O episódio oferece mais dados instigantes. Cuidemos de anotá-los. O coordenador pelo “Hamas” dos entendimentos com as autoridades de Israel, um clérigo de nome Yussef, encontrava-se até recentemente na prisão. Foi colocado em liberdade com o fito de conduzir as conversações. Repórteres da televisão portuguesa, conforme mostrado em interessante reportagem no “Globo News”, descobriram que o filho mais velho desse clérigo, de nome Mussab, agia no interior da organização terrorista comandada pelo pai como um agente do serviço secreto israelense. Por causa disso, teve que recorrer a asilo político nos Estados Unidos. Em minhas leituras assíduas de jornais e acompanhamento de boletins televisivos nada havia lido, visto ou escutado a respeito desses itens antes de tomar conhecimento da surpreendente reportagem. Vamos, venhamos e convenhamos: não há como deixar de classificar, no mínimo, de estranho o silêncio da grande mídia com relação ao assunto.

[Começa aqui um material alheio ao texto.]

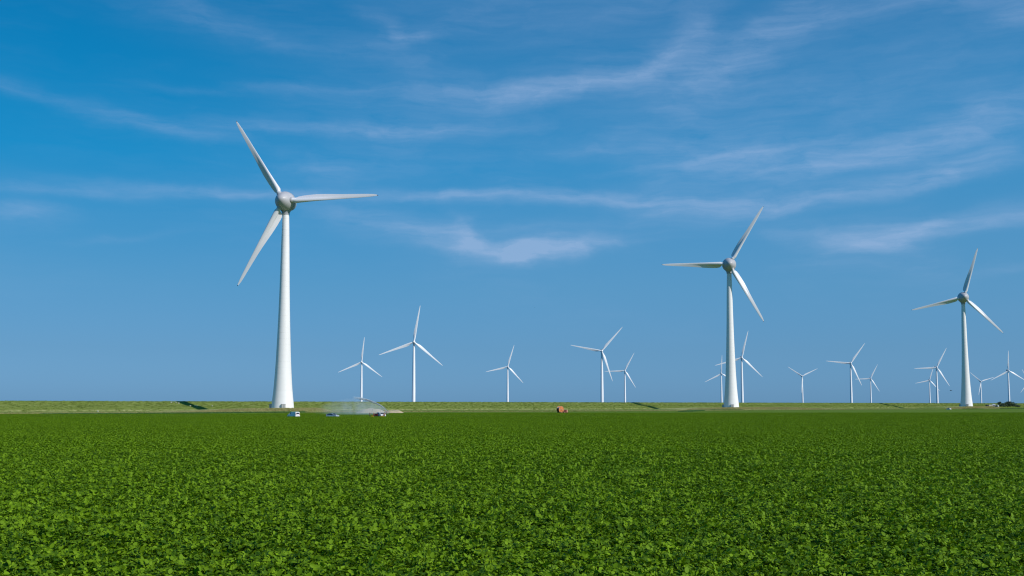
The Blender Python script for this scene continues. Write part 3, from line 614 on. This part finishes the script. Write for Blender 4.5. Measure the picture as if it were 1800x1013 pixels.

No artigo passado – lembra-se o leitor? – falamos de confusões das arábias. Bota confusão nisso.

* Jornalista (cantonius1@yahoo.com.br)

2 comentários:

Ivan Kallas disse...

Dr. Cesar. Excelente abordagem da situação mundial e especialmente do oriente. Podemos tirar de imediato duas lições.

1. É fácil destruir uma obra, mas por mais maléfica que seja, difícil e colocar outra no lugar.

2. Por mais que os homens se banhem e troquem de vestimenta, eles continuam a ser o que são.

Ainda que as notícias sejam omissas ou equivocadas, afinal ainda é melhor viver com a liberdade de imprensa.

Parabéns por sua lucidez.
O Véio

terezinhahuebdemenezes@uol.com.br disse...

Caríssimo amigo César,

Parabéns pelo blog, sempre tão atual, revelando o grande escritor que você é. Feliz nossa ALTM em tê-lo como acadêmico.
Parabéns pelos artigos, enriquecedores sempre.